=== What the task requires ===
Retype the opening lines of the listing below, ending with the line that contains "(0.58, 0.53, 0.52))", and leave out any pictures.

=== Source material ===
- - - -

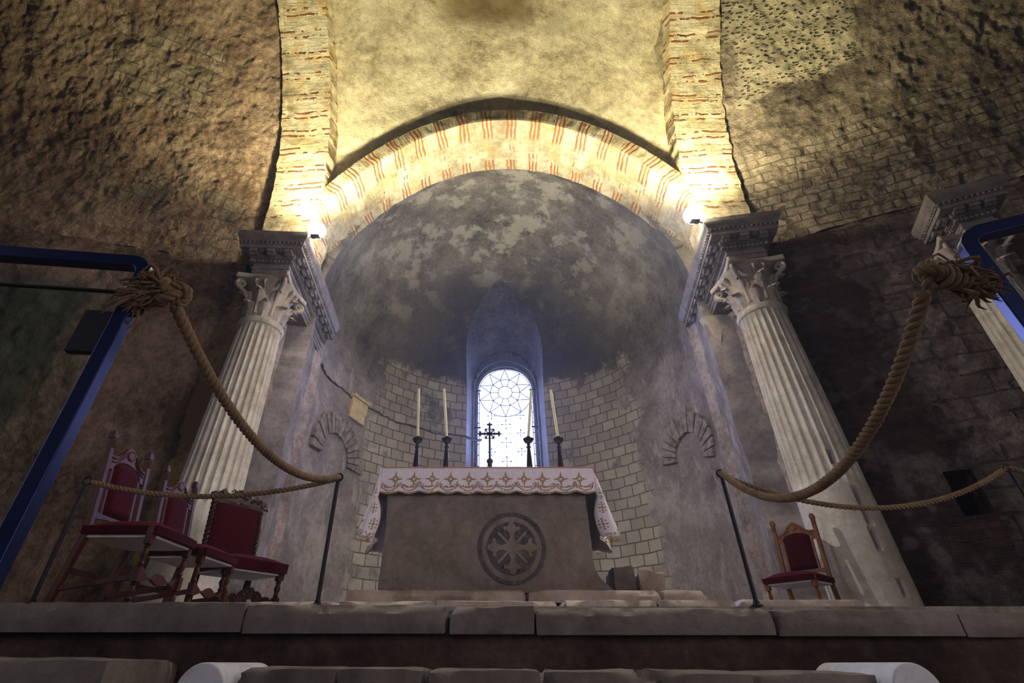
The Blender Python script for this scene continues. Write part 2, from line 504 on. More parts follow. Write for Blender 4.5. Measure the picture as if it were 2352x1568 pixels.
def mat_apse():
    n = NT('apse_stone')
    o = n.obj(); uvv = n.uv(); xy = n.sep(uvv)
    s_, t_ = xy[0], xy[1]
    big = n.noise(o, 0.6, 2, 0.6); med = n.noise(o, 2.4, 5, 0.68); fine = n.noise(o, 12, 4, 0.74); grit = n.noise(o, 45, 3, 0.7)
    streak = n.noise(n.map(uvv, (2.6, 0.8, 1), (3, 0, 0)), 1.5, 5, 0.7)
    f = n.math('ADD', n.math('MULTIPLY', big, 0.35), n.math('ADD', n.math('MULTIPLY', med, 0.35), n.math('MULTIPLY', fine, 0.30)))
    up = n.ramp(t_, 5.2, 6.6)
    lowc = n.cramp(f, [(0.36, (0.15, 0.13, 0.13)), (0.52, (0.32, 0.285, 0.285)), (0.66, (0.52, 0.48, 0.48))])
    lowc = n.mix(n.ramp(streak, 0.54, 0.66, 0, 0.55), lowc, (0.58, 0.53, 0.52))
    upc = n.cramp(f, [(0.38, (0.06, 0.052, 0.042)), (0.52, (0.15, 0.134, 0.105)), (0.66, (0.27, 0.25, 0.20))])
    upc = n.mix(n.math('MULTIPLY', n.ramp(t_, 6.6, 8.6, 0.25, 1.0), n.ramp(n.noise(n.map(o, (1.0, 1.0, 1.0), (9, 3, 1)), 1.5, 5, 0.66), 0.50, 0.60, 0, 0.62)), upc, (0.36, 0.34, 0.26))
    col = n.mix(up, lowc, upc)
    # darker zone over the window, uneven with the noise
    dx = n.math('ABSOLUTE', s_)
    dark_zone = n.math('MULTIPLY', n.ramp(dx, 1.5, 5.0, 1, 0), n.math('MULTIPLY', n.ramp(t_, 6.0, 7.0), n.ramp(t_, 8.8, 10.0, 1, 0)))
    dark_zone = n.math('MULTIPLY', dark_zone, n.ramp(med, 0.3, 0.6, 0.55, 0.95))
    col = n.mix(dark_zone, col, (0.045, 0.04, 0.04))
    # small squared ashlar where the plaster has gone
    wv = n.node('ShaderNodeTexNoise', {'Vector': o, 'Scale': 1.6, 'Detail': 3.0})
    dv = n.node('ShaderNodeVectorMath', {0: wv.outputs[1], 1: (0.5, 0.5, 0.5)}, operation='SUBTRACT').outputs[0]
    dv = n.node('ShaderNodeVectorMath', {0: dv, 3: 0.09}, operation='SCALE').outputs[0]
    uvd = n.node('ShaderNodeVectorMath', {0: uvv, 1: dv}, operation='ADD').outputs[0]
    sh, mo = brick(n, uvd, 0.34, 0.235, 0.014)
    wob = n.noise(o, 1.4, 4, 0.65)
    m1 = n.rect(xy, -3.7, 3.5, -1.0, 6.4, 0.12, wob, 1.4)
    keep = n.ramp(n.noise(n.map(o, (1, 1, 1), (2, 8, 4)), 1.1, 4, 0.6), 0.36, 0.44)
    m = n.math('MULTIPLY', m1, keep)
    shade = n.ramp(sh, 0.2, 1.0, 0.80, 1.15)
    cb = n.mix(1.0, n.mix(med, (0.38, 0.35, 0.29), (0.68, 0.64, 0.54)), n.comb(shade, shade, shade), 'MULTIPLY')
    cb = n.mix(mo, cb, (0.13, 0.115, 0.12))
    col = n.mix(n.math('MULTIPLY', m, 0.85), col, cb)
    h0 = n.math('ADD', n.math('MULTIPLY', med, 0.55), n.math('MULTIPLY', fine, 0.3))
    hb = n.math('ADD', n.math('MULTIPLY', n.math('SUBTRACT', 1.0, mo), 0.4), n.math('MULTIPLY', fine, 0.2))
    h = n.node('ShaderNodeMix', {0: m, 2: h0, 3: hb}, data_type='FLOAT').outputs[0]
    h = n.math('ADD', h, n.math('MULTIPLY', grit, 0.16))
    nb = n.bump(h, 0.5, 0.055)
    return n.done(col, 0.9, nb, spec=0.15)
M_apse = mat_apse()
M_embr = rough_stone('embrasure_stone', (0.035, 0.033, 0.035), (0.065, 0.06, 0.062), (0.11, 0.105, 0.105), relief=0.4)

def mat_rib(name, along=1, per=0.62, edges=None, tint=1.0):
    """pale stones with courses of thin orange bricks; UV.x across, UV.y along the arch"""
    n = NT(name)
    o = n.obj(); uvv = n.uv(); xy = n.sep(uvv)
    med = n.noise(o, 2.2, 4, 0.66); fine = n.noise(o, 13, 5, 0.72)
    t = n.math('ADD', xy[1], n.math('MULTIPLY', n.math('SUBTRACT', n.noise(o, 1.4, 5), 0.5), 0.20))
    ph = n.math('FRACT', n.math('DIVIDE', t, per))
    m = None
    for c in ((0.34, 0.50, 0.66) if edges else (0.33, 0.60)):
        d = n.math('ABSOLUTE', n.math('SUBTRACT', ph, c))
        b = n.ramp(d, *((0.024, 0.044) if edges else (0.034, 0.058)), 1, 0)
        m = b if m is None else n.math('MAXIMUM', m, b)
    gone = n.ramp(n.noise(n.map(o, (1, 1, 1), (5, 5, 5)), 4.6, 3, 0.62), 0.47, 0.53)
    if edges:
        w, e = edges
        near = n.math('MAXIMUM', n.ramp(xy[0], e, e + 0.1, 1, 0.0), n.ramp(xy[0], w - e * 0.75, w - e * 0.65, 0.0, 1))
        mid = n.math('MULTIPLY', gone, n.ramp(med, 0.52, 0.6))
        mask = n.math('MAXIMUM', near, n.math('MULTIPLY', mid, 0.8))
    else:
        mask = gone
    m = n.math('MULTIPLY', m, mask)
    sh, mo = brick(n, n.comb(xy[1], xy[0]), per / 2, 0.42, 0.01)
    k = n.ramp(sh, 0.2, 1.0, 0.88, 1.1)
    base = n.cramp(n.math('ADD', n.math('MULTIPLY', med, 0.6), n.math('MULTIPLY', fine, 0.4)),
                   [(0.40, (0.46 * tint, 0.39 * tint, 0.24 * tint)), (0.52, (0.76 * tint, 0.68 * tint, 0.47 * tint)), (0.62, (0.88 * tint, 0.83 * tint, 0.66 * tint))])
    base = n.mix(n.ramp(n.noise(n.map(o, (1, 1, 1), (1, 2, 3)), 2.8, 3, 0.6), 0.52, 0.62, 0, 0.55), base, (0.74 * tint, 0.55 * tint, 0.25 * tint))
    base = n.mix(1.0, base, n.comb(k, k, k), 'MULTIPLY')
    br = n.mix(fine, (0.25, 0.085, 0.035), (0.47, 0.20, 0.085))
    col = n.mix(m, base, br)
    h = n.math('ADD', n.math('MULTIPLY', n.math('SUBTRACT', 1.0, m), 0.5), n.math('ADD', n.math('MULTIPLY', fine, 0.5), n.math('MULTIPLY', n.noise(n.map(uvv, (1.0, 7.0, 1)), 1.5, 3, 0.6), 0.55)))
    nb = n.bump(h, 0.8, 0.045)
    return n.done(col, 0.9, nb, spec=0.15)
M_rib = mat_rib('rib_brick_and_stone', per=0.40)
M_ring = mat_rib('arch_brick_and_stone', per=0.46, edges=(1.12, 0.34), tint=0.62)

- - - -

=== Result of the task ===
The Blender Python script for this scene continues. Write part 2, from line 504 on. More parts follow. Write for Blender 4.5. Measure the picture as if it were 2352x1568 pixels.
def mat_apse():
    n = NT('apse_stone')
    o = n.obj(); uvv = n.uv(); xy = n.sep(uvv)
    s_, t_ = xy[0], xy[1]
    big = n.noise(o, 0.6, 2, 0.6); med = n.noise(o, 2.4, 5, 0.68); fine = n.noise(o, 12, 4, 0.74); grit = n.noise(o, 45, 3, 0.7)
    streak = n.noise(n.map(uvv, (2.6, 0.8, 1), (3, 0, 0)), 1.5, 5, 0.7)
    f = n.math('ADD', n.math('MULTIPLY', big, 0.35), n.math('ADD', n.math('MULTIPLY', med, 0.35), n.math('MULTIPLY', fine, 0.30)))
    up = n.ramp(t_, 5.2, 6.6)
    lowc = n.cramp(f, [(0.36, (0.15, 0.13, 0.13)), (0.52, (0.32, 0.285, 0.285)), (0.66, (0.52, 0.48, 0.48))])
    lowc = n.mix(n.ramp(streak, 0.54, 0.66, 0, 0.55), lowc, (0.58, 0.53, 0.52))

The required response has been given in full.